*Provided data:*
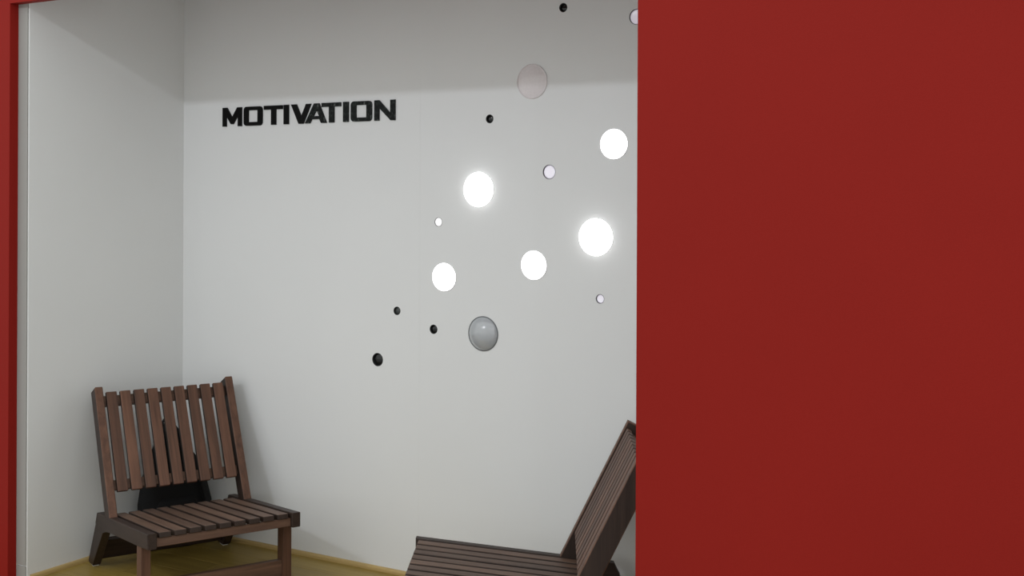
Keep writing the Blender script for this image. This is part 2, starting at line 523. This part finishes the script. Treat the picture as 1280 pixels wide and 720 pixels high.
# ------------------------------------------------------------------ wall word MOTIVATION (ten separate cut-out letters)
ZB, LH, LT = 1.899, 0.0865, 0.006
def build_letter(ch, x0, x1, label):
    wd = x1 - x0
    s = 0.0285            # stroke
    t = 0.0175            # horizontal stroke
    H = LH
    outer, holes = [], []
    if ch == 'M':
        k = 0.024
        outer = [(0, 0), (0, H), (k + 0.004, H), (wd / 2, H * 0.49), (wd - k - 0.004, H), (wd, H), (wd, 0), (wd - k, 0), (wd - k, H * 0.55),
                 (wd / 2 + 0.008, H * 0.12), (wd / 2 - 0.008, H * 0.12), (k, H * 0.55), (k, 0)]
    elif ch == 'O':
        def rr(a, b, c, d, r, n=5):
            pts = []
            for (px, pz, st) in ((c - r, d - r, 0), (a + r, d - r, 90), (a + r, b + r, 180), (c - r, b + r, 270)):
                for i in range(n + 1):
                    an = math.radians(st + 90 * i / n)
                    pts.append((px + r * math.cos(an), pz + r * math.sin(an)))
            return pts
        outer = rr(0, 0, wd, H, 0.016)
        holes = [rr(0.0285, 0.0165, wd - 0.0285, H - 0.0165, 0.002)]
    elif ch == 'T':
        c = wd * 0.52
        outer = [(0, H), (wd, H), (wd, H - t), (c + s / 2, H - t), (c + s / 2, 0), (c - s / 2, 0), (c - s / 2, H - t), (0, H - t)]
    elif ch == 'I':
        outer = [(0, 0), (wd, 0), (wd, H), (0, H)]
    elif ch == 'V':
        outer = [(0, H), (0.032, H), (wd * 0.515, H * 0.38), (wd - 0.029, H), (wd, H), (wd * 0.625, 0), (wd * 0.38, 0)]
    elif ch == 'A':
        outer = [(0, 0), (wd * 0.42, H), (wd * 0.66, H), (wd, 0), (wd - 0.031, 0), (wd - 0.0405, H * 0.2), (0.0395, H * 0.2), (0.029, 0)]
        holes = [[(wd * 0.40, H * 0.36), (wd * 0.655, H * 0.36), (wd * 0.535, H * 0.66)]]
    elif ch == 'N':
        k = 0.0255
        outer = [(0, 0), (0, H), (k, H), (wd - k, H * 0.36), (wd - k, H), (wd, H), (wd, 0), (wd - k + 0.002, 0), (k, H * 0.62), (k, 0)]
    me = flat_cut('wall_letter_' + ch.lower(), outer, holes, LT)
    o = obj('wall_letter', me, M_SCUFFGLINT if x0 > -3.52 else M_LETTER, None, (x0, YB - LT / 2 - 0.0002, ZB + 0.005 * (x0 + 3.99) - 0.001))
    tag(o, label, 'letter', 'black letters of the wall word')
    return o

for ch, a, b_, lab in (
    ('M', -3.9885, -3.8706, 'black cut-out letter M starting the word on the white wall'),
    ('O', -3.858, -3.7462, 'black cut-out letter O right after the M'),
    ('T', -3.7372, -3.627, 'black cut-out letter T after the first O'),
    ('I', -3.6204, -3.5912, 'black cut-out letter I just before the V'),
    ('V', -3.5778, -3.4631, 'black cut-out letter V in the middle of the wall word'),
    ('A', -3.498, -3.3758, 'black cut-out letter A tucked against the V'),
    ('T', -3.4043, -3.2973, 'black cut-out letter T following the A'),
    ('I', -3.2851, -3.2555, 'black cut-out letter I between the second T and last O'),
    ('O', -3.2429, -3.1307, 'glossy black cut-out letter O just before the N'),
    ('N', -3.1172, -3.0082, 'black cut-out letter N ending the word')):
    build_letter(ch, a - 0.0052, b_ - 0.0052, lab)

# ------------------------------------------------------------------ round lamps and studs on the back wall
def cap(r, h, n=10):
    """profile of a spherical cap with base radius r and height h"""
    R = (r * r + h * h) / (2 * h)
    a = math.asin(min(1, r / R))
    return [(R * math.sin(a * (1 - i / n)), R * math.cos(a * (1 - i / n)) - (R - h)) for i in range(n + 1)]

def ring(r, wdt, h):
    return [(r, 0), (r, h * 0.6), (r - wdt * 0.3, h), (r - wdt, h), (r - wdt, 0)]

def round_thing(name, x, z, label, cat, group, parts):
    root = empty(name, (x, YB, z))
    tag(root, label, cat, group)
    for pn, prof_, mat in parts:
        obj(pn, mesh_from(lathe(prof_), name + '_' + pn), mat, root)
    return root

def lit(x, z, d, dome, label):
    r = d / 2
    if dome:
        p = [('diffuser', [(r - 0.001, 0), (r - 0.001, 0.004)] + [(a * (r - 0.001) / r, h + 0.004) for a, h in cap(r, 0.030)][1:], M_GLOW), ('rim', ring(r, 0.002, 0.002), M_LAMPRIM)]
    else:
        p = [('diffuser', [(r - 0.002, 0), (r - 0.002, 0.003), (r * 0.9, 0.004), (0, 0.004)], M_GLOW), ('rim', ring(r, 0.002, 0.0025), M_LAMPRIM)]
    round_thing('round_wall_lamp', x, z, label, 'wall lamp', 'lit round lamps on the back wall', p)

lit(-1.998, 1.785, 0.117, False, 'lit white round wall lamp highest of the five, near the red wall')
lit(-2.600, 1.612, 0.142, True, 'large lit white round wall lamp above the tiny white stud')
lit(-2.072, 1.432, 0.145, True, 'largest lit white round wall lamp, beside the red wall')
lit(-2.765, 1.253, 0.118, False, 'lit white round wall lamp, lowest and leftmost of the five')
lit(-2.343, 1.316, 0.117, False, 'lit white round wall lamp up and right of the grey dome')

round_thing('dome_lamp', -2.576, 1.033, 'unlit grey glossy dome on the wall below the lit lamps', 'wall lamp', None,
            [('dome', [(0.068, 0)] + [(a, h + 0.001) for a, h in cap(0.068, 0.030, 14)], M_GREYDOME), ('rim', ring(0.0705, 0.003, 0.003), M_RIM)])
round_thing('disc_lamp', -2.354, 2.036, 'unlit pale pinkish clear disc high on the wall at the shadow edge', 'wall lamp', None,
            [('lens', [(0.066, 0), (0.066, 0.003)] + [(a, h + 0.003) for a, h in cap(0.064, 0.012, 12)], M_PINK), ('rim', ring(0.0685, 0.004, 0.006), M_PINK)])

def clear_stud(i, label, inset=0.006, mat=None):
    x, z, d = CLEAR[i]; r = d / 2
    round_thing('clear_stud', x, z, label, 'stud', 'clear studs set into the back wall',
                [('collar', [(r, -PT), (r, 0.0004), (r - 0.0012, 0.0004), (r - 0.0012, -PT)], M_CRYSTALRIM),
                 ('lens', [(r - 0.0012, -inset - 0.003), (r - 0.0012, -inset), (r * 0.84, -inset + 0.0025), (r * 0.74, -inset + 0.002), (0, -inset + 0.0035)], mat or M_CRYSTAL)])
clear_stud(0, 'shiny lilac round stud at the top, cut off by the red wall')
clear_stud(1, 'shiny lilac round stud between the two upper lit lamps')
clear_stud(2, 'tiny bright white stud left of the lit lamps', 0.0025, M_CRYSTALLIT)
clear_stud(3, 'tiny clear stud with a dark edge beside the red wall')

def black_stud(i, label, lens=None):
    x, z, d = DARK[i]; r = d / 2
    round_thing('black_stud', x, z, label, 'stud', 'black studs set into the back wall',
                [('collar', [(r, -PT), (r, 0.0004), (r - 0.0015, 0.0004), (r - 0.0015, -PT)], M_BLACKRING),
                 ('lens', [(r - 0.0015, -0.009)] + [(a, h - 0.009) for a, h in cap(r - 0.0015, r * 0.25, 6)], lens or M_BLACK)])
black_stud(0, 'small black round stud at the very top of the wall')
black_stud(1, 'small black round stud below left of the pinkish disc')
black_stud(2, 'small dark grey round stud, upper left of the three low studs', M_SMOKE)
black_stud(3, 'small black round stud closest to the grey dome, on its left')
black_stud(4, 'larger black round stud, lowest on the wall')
* * *
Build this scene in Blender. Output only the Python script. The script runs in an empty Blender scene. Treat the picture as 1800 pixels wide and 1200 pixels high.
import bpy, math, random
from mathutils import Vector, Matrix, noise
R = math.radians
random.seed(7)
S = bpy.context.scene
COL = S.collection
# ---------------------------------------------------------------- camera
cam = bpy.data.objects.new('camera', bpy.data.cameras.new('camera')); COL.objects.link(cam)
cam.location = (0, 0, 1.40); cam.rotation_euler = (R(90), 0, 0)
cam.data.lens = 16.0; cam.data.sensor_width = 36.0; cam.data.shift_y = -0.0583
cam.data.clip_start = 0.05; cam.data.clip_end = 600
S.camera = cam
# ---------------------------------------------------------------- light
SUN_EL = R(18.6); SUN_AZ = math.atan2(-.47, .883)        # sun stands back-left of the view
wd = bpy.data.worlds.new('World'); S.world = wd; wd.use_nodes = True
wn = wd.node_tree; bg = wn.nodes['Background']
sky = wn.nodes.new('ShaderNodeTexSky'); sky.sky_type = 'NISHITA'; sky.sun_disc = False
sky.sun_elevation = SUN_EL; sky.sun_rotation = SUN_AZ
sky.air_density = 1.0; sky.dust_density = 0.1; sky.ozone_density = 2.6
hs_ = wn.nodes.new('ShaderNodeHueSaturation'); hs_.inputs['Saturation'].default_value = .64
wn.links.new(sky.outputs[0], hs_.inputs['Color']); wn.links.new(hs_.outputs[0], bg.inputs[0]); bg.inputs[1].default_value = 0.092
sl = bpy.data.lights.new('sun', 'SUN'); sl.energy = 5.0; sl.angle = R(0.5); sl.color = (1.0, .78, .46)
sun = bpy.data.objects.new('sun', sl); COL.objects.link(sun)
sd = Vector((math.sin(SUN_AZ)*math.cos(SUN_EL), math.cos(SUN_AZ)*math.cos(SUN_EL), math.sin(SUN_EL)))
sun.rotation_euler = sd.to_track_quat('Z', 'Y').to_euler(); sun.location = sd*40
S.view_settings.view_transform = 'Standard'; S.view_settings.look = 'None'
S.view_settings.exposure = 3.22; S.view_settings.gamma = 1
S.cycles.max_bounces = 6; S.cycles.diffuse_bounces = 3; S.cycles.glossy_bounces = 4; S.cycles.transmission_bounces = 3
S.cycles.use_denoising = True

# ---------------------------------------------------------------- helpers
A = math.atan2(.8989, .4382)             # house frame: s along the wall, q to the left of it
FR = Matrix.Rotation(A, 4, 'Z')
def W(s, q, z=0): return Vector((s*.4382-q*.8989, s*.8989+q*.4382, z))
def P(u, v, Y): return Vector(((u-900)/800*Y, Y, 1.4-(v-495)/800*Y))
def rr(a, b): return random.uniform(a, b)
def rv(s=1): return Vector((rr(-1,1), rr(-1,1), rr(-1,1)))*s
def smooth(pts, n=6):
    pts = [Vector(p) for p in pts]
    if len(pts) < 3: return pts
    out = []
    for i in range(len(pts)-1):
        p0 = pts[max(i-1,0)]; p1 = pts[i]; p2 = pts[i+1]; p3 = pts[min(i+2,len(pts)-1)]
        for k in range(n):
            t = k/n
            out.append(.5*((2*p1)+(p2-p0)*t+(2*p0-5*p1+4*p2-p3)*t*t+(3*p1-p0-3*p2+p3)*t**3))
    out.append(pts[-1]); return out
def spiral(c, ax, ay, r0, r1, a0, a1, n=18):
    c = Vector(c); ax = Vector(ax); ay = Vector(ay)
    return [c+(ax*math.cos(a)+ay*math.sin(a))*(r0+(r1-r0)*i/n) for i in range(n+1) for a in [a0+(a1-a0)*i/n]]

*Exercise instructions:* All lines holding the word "wide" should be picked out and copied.

*Completed exercise:*
Keep writing the Blender script for this image. This is part 2, starting at line 523. This part finishes the script. Treat the picture as 1280 pixels wide and 720 pixels high.
Build this scene in Blender. Output only the Python script. The script runs in an empty Blender scene. Treat the picture as 1800 pixels wide and 1200 pixels high.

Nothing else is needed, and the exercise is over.